PROBLEM
Can you write out the whole listing exactly?

COLLECTED MATERIAL

---*---

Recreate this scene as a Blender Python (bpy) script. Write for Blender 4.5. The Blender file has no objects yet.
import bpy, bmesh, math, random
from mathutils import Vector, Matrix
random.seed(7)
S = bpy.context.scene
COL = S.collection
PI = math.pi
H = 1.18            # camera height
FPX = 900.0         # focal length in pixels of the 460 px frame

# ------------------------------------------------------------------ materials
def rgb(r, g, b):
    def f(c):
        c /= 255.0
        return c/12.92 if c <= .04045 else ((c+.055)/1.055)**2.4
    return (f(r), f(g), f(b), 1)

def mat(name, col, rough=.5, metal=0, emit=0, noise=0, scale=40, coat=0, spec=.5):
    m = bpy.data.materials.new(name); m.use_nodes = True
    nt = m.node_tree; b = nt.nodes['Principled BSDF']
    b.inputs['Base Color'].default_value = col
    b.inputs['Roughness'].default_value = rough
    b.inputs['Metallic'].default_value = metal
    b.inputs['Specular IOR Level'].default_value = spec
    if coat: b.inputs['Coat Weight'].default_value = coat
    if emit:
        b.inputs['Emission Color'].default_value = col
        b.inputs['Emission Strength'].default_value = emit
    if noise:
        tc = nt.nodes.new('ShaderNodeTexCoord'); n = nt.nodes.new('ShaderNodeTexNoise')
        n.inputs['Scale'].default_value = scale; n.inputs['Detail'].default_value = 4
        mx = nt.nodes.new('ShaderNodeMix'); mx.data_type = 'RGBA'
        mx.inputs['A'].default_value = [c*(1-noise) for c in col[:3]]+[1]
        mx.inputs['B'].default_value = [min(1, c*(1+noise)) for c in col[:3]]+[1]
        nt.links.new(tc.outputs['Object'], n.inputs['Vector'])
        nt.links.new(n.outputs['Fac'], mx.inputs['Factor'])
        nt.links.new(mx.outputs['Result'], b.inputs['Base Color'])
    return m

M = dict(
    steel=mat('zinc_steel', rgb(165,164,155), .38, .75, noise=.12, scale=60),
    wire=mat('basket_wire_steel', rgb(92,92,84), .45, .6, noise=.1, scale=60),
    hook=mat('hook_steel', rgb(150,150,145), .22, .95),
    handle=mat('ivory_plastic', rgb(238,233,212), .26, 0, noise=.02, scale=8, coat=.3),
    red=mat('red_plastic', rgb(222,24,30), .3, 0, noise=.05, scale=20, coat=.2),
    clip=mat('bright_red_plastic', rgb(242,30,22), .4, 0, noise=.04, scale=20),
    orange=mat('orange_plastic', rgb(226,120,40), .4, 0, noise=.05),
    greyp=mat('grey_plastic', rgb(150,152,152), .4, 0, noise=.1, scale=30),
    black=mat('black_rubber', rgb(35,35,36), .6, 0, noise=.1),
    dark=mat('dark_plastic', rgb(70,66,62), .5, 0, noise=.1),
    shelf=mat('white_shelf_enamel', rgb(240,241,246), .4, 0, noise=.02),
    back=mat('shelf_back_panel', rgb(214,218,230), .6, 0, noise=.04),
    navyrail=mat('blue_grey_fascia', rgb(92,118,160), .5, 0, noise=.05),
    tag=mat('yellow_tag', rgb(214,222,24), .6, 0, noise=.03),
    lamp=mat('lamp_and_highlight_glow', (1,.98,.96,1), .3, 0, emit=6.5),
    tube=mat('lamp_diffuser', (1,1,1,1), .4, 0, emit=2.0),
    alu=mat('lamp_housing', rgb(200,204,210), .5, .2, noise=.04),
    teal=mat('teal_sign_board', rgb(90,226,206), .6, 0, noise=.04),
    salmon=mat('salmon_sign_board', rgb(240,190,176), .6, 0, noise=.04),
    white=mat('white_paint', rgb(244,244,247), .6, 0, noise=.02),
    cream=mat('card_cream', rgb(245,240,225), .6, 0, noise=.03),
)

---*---

ANSWER
Recreate this scene as a Blender Python (bpy) script. Write for Blender 4.5. The Blender file has no objects yet.
import bpy, bmesh, math, random
from mathutils import Vector, Matrix
random.seed(7)
S = bpy.context.scene
COL = S.collection
PI = math.pi
H = 1.18            # camera height
FPX = 900.0         # focal length in pixels of the 460 px frame

# ------------------------------------------------------------------ materials
def rgb(r, g, b):
    def f(c):
        c /= 255.0
        return c/12.92 if c <= .04045 else ((c+.055)/1.055)**2.4
    return (f(r), f(g), f(b), 1)

def mat(name, col, rough=.5, metal=0, emit=0, noise=0, scale=40, coat=0, spec=.5):
    m = bpy.data.materials.new(name); m.use_nodes = True
    nt = m.node_tree; b = nt.nodes['Principled BSDF']
    b.inputs['Base Color'].default_value = col
    b.inputs['Roughness'].default_value = rough
    b.inputs['Metallic'].default_value = metal
    b.inputs['Specular IOR Level'].default_value = spec
    if coat: b.inputs['Coat Weight'].default_value = coat
    if emit:
        b.inputs['Emission Color'].default_value = col
        b.inputs['Emission Strength'].default_value = emit
    if noise:
        tc = nt.nodes.new('ShaderNodeTexCoord'); n = nt.nodes.new('ShaderNodeTexNoise')
        n.inputs['Scale'].default_value = scale; n.inputs['Detail'].default_value = 4
        mx = nt.nodes.new('ShaderNodeMix'); mx.data_type = 'RGBA'
        mx.inputs['A'].default_value = [c*(1-noise) for c in col[:3]]+[1]
        mx.inputs['B'].default_value = [min(1, c*(1+noise)) for c in col[:3]]+[1]
        nt.links.new(tc.outputs['Object'], n.inputs['Vector'])
        nt.links.new(n.outputs['Fac'], mx.inputs['Factor'])
        nt.links.new(mx.outputs['Result'], b.inputs['Base Color'])
    return m

M = dict(
    steel=mat('zinc_steel', rgb(165,164,155), .38, .75, noise=.12, scale=60),
    wire=mat('basket_wire_steel', rgb(92,92,84), .45, .6, noise=.1, scale=60),
    hook=mat('hook_steel', rgb(150,150,145), .22, .95),
    handle=mat('ivory_plastic', rgb(238,233,212), .26, 0, noise=.02, scale=8, coat=.3),
    red=mat('red_plastic', rgb(222,24,30), .3, 0, noise=.05, scale=20, coat=.2),
    clip=mat('bright_red_plastic', rgb(242,30,22), .4, 0, noise=.04, scale=20),
    orange=mat('orange_plastic', rgb(226,120,40), .4, 0, noise=.05),
    greyp=mat('grey_plastic', rgb(150,152,152), .4, 0, noise=.1, scale=30),
    black=mat('black_rubber', rgb(35,35,36), .6, 0, noise=.1),
    dark=mat('dark_plastic', rgb(70,66,62), .5, 0, noise=.1),
    shelf=mat('white_shelf_enamel', rgb(240,241,246), .4, 0, noise=.02),
    back=mat('shelf_back_panel', rgb(214,218,230), .6, 0, noise=.04),
    navyrail=mat('blue_grey_fascia', rgb(92,118,160), .5, 0, noise=.05),
    tag=mat('yellow_tag', rgb(214,222,24), .6, 0, noise=.03),
    lamp=mat('lamp_and_highlight_glow', (1,.98,.96,1), .3, 0, emit=6.5),
    tube=mat('lamp_diffuser', (1,1,1,1), .4, 0, emit=2.0),
    alu=mat('lamp_housing', rgb(200,204,210), .5, .2, noise=.04),
    teal=mat('teal_sign_board', rgb(90,226,206), .6, 0, noise=.04),
    salmon=mat('salmon_sign_board', rgb(240,190,176), .6, 0, noise=.04),
    white=mat('white_paint', rgb(244,244,247), .6, 0, noise=.02),
    cream=mat('card_cream', rgb(245,240,225), .6, 0, noise=.03),
)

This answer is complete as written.